Raw data:
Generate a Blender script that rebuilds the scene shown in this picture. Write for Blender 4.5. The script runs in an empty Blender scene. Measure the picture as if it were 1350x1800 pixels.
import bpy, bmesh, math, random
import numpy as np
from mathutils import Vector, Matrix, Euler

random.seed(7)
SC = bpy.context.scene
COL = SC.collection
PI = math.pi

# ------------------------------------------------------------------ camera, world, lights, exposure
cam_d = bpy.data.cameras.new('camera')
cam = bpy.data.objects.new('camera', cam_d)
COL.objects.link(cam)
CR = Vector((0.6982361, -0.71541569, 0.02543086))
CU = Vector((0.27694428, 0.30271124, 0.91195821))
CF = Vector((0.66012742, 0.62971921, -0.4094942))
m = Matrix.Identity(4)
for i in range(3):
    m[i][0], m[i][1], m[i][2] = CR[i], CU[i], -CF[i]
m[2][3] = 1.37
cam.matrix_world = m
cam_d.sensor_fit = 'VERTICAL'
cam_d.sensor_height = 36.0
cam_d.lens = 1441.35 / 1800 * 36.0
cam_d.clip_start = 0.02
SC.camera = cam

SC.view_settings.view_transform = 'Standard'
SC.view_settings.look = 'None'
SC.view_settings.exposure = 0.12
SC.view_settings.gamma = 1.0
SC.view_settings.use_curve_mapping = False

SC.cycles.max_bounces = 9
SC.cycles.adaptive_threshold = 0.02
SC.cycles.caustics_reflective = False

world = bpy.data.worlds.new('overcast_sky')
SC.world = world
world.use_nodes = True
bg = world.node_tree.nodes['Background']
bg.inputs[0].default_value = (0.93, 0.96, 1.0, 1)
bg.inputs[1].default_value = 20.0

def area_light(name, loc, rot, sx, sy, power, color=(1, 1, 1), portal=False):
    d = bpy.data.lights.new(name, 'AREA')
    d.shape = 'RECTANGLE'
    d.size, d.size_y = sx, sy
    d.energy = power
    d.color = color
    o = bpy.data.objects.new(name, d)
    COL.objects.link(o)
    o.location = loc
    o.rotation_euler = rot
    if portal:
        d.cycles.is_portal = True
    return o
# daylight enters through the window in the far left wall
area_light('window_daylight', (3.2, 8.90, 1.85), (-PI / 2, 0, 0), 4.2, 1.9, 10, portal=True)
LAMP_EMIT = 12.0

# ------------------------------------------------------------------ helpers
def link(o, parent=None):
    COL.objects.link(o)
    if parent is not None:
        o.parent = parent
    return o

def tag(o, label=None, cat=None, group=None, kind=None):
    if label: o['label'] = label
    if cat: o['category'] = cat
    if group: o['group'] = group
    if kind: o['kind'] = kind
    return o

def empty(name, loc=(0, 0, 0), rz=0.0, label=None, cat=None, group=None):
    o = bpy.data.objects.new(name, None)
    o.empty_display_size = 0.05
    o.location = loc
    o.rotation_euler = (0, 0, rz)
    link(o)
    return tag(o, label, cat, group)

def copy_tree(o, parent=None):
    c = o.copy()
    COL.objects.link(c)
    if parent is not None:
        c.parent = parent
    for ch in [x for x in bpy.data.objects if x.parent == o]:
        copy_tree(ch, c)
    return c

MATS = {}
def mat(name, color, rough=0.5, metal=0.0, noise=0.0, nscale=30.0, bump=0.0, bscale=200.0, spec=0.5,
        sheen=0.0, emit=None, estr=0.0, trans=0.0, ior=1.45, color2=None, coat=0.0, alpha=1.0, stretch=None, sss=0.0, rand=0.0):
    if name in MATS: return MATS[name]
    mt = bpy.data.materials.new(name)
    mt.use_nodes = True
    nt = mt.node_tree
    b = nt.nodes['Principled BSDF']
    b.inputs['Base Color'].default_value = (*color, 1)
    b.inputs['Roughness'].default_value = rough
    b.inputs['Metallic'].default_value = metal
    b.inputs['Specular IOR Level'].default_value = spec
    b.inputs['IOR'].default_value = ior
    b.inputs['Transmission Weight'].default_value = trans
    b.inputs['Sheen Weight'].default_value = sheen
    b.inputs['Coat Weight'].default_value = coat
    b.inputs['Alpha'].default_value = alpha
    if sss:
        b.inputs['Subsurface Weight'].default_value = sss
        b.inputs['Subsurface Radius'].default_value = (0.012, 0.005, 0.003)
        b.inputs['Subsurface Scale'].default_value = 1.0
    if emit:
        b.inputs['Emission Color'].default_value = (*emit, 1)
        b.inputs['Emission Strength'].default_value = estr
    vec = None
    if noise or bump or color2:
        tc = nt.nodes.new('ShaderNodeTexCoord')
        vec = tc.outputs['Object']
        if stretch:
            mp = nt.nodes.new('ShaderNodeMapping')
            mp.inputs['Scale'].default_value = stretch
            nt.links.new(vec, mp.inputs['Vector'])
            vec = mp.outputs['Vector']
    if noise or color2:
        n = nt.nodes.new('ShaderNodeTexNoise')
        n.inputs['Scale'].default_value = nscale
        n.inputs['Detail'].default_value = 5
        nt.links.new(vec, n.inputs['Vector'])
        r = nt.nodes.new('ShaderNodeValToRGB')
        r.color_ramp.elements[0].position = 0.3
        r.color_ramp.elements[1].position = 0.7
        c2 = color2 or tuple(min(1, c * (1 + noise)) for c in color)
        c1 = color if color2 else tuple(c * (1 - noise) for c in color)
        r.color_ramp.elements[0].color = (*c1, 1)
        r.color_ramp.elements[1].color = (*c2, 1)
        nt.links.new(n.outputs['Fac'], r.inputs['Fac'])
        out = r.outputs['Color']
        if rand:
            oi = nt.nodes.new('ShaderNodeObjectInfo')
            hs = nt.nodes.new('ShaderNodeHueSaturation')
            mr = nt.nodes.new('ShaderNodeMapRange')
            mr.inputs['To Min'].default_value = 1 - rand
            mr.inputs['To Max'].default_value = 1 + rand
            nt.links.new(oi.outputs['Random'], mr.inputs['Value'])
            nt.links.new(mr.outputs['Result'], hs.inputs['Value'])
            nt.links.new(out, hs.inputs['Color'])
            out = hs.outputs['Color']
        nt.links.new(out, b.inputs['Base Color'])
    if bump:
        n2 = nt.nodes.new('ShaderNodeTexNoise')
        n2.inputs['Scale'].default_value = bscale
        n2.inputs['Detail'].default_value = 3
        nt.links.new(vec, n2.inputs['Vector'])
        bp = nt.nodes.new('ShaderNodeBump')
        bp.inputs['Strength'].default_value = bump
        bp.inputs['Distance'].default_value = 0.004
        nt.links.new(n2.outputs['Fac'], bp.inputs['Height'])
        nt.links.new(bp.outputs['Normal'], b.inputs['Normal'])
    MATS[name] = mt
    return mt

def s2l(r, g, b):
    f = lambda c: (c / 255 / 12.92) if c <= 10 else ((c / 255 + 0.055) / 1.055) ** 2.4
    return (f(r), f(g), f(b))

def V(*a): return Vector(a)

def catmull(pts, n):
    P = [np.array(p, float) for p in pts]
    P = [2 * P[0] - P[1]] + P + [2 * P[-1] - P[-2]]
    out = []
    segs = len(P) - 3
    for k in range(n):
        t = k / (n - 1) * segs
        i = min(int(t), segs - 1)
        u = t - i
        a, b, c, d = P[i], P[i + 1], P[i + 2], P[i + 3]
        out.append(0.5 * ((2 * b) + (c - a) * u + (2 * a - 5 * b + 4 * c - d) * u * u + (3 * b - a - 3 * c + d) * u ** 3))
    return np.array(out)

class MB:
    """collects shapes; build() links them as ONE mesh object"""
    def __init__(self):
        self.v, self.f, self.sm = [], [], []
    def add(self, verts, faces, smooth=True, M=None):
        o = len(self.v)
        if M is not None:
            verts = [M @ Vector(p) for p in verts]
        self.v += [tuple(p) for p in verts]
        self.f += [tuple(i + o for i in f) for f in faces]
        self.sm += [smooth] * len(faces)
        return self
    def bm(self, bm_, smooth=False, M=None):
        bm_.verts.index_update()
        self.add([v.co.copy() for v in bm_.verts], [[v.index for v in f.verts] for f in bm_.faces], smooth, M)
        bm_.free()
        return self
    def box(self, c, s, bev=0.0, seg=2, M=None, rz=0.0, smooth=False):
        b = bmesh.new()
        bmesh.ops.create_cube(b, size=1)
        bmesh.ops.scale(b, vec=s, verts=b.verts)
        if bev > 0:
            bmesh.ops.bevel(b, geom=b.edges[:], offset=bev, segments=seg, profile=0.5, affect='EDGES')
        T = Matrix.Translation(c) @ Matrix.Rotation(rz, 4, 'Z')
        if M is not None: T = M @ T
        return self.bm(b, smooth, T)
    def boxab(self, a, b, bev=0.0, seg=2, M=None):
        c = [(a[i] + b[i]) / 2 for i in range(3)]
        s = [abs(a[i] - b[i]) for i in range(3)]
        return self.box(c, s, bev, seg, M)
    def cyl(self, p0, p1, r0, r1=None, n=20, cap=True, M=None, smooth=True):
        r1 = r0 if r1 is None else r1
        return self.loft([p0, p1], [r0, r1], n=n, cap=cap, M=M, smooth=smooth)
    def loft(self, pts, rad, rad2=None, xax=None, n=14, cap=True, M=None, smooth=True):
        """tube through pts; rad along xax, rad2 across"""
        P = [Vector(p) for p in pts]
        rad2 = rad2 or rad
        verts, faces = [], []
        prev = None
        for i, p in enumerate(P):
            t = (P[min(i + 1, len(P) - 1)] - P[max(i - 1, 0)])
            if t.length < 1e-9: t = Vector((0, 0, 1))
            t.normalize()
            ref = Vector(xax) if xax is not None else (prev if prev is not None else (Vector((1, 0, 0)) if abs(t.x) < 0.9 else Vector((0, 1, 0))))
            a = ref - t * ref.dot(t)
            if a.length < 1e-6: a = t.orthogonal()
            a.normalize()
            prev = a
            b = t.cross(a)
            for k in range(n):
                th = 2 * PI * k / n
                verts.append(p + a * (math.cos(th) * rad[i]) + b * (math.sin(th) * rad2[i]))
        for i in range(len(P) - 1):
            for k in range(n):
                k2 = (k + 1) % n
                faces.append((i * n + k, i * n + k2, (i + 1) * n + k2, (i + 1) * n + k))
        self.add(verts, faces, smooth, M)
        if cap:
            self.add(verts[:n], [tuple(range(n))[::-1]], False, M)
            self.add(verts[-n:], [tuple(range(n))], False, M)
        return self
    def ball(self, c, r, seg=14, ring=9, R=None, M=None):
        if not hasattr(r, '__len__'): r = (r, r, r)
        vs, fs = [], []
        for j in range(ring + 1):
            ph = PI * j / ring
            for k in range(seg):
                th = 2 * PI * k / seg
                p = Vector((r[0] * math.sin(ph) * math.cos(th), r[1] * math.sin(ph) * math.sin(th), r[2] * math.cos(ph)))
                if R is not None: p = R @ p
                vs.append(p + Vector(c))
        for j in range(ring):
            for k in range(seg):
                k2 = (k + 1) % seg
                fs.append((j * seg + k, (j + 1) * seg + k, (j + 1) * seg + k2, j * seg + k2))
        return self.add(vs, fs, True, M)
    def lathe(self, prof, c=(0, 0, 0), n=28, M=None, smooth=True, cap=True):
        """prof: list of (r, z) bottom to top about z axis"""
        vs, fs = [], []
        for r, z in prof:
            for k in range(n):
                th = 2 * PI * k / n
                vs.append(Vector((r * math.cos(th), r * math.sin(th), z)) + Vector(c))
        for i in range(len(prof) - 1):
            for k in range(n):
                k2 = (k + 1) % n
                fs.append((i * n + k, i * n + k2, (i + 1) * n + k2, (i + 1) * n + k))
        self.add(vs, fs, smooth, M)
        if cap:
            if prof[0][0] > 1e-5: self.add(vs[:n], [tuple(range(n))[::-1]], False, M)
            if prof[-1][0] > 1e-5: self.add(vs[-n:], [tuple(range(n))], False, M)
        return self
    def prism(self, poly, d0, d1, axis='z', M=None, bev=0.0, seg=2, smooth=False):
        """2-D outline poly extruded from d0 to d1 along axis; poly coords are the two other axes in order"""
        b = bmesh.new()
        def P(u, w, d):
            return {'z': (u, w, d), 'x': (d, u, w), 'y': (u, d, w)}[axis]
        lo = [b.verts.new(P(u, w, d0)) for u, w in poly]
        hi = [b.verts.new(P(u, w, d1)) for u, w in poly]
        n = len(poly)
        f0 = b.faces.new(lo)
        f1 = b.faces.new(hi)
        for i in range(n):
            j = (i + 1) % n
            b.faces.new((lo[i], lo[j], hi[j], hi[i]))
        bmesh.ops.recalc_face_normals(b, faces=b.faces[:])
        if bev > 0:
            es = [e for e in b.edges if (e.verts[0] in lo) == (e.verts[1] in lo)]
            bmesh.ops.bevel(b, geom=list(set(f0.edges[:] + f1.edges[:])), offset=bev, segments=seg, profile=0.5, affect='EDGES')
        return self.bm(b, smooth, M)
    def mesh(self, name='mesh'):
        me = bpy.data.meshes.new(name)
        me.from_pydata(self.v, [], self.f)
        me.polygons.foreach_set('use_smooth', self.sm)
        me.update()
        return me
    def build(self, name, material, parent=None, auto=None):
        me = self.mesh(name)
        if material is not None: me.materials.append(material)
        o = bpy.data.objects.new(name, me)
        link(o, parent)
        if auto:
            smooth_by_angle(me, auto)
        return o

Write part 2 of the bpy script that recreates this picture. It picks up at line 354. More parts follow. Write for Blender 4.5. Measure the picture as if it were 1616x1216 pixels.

Given exercise: Each line from the top of the material above through the line with "SC.camera = cam" must be echoed exactly, and no other line.

Reply to the exercise:
Generate a Blender script that rebuilds the scene shown in this picture. Write for Blender 4.5. The script runs in an empty Blender scene. Measure the picture as if it were 1350x1800 pixels.
import bpy, bmesh, math, random
import numpy as np
from mathutils import Vector, Matrix, Euler

random.seed(7)
SC = bpy.context.scene
COL = SC.collection
PI = math.pi

# ------------------------------------------------------------------ camera, world, lights, exposure
cam_d = bpy.data.cameras.new('camera')
cam = bpy.data.objects.new('camera', cam_d)
COL.objects.link(cam)
CR = Vector((0.6982361, -0.71541569, 0.02543086))
CU = Vector((0.27694428, 0.30271124, 0.91195821))
CF = Vector((0.66012742, 0.62971921, -0.4094942))
m = Matrix.Identity(4)
for i in range(3):
    m[i][0], m[i][1], m[i][2] = CR[i], CU[i], -CF[i]
m[2][3] = 1.37
cam.matrix_world = m
cam_d.sensor_fit = 'VERTICAL'
cam_d.sensor_height = 36.0
cam_d.lens = 1441.35 / 1800 * 36.0
cam_d.clip_start = 0.02
SC.camera = cam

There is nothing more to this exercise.